Where do they plan to put this new Global College? Lets face it - we have no room for it. Aren't people already complaining about how crowded this school is?

All the things that are seriously wrong on this campus and they are concentrating on what seem to be unimportant things. All the drug and alcohol use in Radford and they're spending money on the things I've already mentioned. Why not put money into drug and alcohol control groups. The administration's main goal, supposedly, is to get RU so it's not thought of as a party school, but they aren't lifting a finger to change anything. I recently read an article in The Tartan that Radford University wasn't listed in the top 100 best buys in college education. Why doesn't that surprise me? That would seem to be a good goal for us to shoot for - why not go for it?

When I first came to RU, I took a lot of pride in this school and was proud to say I was a Highlander. We need to change our priorities quite a bit before this school is considered one of the best in the state.
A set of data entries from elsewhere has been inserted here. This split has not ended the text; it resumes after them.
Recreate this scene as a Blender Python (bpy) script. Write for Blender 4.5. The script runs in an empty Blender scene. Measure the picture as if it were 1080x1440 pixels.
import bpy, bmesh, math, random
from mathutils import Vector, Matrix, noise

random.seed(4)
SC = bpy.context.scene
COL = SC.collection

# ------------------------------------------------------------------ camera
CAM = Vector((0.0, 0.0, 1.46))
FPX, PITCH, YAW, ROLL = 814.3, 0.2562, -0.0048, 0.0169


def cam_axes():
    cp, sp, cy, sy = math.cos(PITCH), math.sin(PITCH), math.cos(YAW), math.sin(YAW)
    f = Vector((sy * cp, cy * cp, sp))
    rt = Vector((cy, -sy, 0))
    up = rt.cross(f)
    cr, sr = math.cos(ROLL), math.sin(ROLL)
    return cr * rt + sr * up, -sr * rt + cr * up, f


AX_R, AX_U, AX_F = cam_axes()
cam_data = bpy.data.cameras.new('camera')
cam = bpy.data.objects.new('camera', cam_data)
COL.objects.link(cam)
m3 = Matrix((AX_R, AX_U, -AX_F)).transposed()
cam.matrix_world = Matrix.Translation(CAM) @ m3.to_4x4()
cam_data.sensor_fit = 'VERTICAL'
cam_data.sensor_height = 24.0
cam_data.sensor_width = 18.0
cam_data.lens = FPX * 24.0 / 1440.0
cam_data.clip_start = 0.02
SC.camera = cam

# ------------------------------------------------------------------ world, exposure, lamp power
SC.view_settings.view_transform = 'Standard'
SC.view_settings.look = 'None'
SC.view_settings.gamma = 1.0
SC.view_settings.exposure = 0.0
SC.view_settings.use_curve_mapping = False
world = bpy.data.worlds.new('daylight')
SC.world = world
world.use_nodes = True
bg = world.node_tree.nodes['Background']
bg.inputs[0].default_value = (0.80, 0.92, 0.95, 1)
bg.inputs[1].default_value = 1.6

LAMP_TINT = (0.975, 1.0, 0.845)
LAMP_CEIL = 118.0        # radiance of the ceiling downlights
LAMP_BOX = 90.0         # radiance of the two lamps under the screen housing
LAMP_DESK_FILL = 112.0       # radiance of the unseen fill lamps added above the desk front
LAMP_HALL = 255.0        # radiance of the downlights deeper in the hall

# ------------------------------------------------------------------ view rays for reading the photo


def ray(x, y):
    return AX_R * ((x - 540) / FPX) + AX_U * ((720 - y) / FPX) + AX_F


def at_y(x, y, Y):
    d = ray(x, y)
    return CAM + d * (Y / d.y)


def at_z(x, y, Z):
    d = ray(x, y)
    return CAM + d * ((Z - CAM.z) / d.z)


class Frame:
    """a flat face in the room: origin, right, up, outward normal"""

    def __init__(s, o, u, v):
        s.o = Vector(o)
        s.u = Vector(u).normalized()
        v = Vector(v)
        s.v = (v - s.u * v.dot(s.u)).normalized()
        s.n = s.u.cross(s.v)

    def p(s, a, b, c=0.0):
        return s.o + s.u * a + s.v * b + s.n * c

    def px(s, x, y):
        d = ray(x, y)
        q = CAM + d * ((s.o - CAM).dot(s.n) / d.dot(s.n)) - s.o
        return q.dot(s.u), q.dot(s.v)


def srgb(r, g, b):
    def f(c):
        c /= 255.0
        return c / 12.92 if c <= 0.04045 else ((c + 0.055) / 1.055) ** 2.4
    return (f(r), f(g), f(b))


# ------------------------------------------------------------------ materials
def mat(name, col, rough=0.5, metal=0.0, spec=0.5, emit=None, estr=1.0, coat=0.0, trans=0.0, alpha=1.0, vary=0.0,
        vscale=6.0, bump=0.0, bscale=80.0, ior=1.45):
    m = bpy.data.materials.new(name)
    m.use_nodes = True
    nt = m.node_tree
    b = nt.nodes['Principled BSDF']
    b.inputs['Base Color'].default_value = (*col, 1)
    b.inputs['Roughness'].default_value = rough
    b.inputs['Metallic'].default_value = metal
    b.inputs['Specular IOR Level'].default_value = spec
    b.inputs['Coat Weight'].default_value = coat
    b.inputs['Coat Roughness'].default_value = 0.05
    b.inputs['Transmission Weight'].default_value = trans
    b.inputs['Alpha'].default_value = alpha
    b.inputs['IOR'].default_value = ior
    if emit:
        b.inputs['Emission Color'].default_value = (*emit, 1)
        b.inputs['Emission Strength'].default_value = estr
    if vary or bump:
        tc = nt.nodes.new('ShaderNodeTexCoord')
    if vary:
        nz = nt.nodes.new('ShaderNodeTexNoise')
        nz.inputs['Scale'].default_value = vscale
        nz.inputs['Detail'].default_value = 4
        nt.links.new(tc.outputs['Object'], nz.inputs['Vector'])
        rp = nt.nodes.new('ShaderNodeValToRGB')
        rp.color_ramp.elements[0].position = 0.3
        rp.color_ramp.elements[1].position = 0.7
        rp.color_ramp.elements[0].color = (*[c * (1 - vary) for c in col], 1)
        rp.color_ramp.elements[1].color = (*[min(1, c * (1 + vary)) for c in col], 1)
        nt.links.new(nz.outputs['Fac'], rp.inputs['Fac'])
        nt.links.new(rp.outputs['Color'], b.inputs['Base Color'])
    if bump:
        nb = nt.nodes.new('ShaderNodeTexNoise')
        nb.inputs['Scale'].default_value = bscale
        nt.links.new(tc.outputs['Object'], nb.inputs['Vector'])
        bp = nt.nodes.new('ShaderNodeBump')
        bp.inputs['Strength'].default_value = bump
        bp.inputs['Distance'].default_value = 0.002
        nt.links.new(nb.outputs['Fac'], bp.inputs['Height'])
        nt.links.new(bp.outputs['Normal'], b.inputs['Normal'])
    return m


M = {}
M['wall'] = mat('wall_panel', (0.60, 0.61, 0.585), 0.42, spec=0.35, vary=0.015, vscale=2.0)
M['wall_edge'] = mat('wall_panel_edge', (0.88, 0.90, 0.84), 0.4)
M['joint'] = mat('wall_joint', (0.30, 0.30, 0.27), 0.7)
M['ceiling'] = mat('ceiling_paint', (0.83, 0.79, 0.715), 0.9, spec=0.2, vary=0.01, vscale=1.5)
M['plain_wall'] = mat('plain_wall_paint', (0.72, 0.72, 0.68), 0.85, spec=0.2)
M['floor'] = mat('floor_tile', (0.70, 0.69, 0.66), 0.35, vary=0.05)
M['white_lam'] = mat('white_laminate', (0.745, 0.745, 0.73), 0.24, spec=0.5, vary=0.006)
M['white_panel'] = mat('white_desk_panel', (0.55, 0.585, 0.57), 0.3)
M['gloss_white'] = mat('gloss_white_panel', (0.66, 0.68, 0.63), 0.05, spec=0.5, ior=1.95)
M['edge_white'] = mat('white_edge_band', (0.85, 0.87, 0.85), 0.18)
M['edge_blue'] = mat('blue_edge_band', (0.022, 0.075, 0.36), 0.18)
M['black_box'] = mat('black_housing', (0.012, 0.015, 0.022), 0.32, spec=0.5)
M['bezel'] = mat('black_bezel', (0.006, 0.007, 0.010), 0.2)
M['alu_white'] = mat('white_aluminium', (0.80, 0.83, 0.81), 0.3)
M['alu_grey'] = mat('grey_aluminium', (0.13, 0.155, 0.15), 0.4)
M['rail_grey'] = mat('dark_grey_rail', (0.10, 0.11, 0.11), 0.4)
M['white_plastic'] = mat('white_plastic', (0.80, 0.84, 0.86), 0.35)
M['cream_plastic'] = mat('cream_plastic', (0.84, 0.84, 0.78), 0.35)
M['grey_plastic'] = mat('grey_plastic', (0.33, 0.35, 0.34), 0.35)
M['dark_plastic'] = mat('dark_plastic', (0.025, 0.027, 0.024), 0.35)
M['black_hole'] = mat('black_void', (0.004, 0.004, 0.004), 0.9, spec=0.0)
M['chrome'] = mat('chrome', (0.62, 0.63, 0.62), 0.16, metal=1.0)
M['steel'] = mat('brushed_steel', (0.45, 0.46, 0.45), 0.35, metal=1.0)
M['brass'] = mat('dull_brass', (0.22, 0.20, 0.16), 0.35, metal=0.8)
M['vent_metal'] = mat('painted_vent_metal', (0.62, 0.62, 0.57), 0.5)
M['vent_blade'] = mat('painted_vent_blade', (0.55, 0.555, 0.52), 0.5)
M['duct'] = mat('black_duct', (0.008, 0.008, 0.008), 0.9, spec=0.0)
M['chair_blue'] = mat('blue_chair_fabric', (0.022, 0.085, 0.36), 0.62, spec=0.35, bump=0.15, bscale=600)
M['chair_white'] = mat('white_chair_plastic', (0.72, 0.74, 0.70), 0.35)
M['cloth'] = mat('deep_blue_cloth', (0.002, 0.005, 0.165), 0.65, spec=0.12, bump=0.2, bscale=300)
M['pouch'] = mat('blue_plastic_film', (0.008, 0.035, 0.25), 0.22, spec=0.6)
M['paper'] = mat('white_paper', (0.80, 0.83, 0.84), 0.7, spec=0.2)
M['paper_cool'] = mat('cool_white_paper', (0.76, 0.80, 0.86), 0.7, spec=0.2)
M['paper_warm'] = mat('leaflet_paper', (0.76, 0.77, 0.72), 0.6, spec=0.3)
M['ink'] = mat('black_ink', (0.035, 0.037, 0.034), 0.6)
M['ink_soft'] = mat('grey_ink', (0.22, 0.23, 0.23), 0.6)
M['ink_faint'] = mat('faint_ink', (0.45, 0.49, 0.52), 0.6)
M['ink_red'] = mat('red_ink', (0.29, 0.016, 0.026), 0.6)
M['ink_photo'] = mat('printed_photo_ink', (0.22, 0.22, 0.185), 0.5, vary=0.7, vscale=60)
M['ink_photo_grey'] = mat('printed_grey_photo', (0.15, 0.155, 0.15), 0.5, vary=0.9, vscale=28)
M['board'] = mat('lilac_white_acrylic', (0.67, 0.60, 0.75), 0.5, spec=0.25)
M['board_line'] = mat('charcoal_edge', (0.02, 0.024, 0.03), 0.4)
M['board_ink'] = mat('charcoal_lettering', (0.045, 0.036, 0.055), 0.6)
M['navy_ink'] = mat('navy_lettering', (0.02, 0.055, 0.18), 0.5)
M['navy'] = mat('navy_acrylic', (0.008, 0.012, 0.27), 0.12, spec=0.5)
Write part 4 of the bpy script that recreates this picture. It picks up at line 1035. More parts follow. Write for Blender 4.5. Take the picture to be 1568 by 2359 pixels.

I know a lot of the administration, faculty, students, citizens and friends may disagree with what I've expressed, but how are things going to change if we don't bring these problems up and try to solve them.

Jimmy Bowe

Radford

North focuses on wrong things

The Roanoke Times & World-News of Oct. 3 tells us exactly what Ollie North stands for. He is either seen at a gun shoot or telling the uneducated a lie which they do not know any better than to believe. He never mentions education. I don't believe that word is in his vocabulary. It made me sick to my stomach to read the type of people at this pigeon shoot. A grandmother who would take her 3-year-old grandson with a toy shotgun to ask him to tell Ollie North what they shoot at and he says "Day pigeons and Democrats." That is a sick woman. We need not ask the question why the poor teachers are having such terrible problems. It is not the student. It is a parent and grandparents like this one who are the problem.

I wonder how many of these North followers even know how to vote or will vote. I think the polls had better show not how many points he has but take a poll of how many can really vote. He had better get busy, educating which he does not know how to do, instead of always holding a gun.

Opal A. Price

Blacksburg

Jails, prisons not root of problem

Using more time in jails and prisons to solve the growing problem in America is like trying to kill a tree by putting bad apples in the cooler until they rot.

Why not get right to the roots of the problem. Jail the real enemy who's been hiding behind freedom of speech and using television, etc. to sow bad seeds of thought that sprout this violence and crime. People are what they think. If they think bad they'll be bad. If they think good - they'll be good. Whatever their mind feeds on most that's what they will do. It's like sowing and reaping. It's that way in all nature, even in human nature.

Public officials on up the ladder to Washington, D.C., should focus on the roots of the problem and protect our country, like parents protecting their children from bad influence. To change the course of action of any people in any country, simply change what is being fed into their minds.

Paul Sutphin

Pearisburg

Business as usual in the schools

Your paper carried an article on the educational system of Montgomery County, touting Goals 2000, and Focus 2006. These titles are bureaucratese for the same old Virginia Education Association-Montgomery County Education Association-dominated business as usual. The goals start out, "Montgomery County Public Schools will be adequately funded," and this is what they have been (more than) for at least 18 years. Same story, money equates to the quality of the educational system!

If that were the case, why are Montgomery County students taking remedial courses to be prepared for college work? Aren't high schools supposed to do that? Didn't we in Montgomery County pay the cost as budgeted by the experts of the system, largely MCEA members, for a "quality education?"

"Lots of students come to us who need remediation because they have not had the right courses in high school," said one recent article. Don't we employ counselors? Where are they?

We know of each year's public budget hearing where MCEA members and the PTSA mob the supervisors weeping for passage of the usual bloated "bare bones" budget. And they get it! If money were the problem it would already have been solved!

The educrats now believe in inclusion! While one gang rallies to this banner, another rallies to the 20:1 pupils-to-teacher panacea. One impacts the other, and there is no coordination of these two plans.

Inclusion is a no brainer when students in significant numbers aren't ready for post-secondary work. The "average" students, forgotten in the rush to handle gifted and challenged students, are not prepared for college. More teachers only handles the inclusion problems, which disrupt a learning pace for average students. Fast students get bored stiff.

Will elected boards improve our chances of progress? Likely not, and for two reasons: The MCEA will fund expensive campaigns for their supporters and will lobby generously and long to get tax power for the school boards.

What will improve the educational system? Vouchers and school choice, performance pay and accountability for failures! Discipline and real academic challenge of students.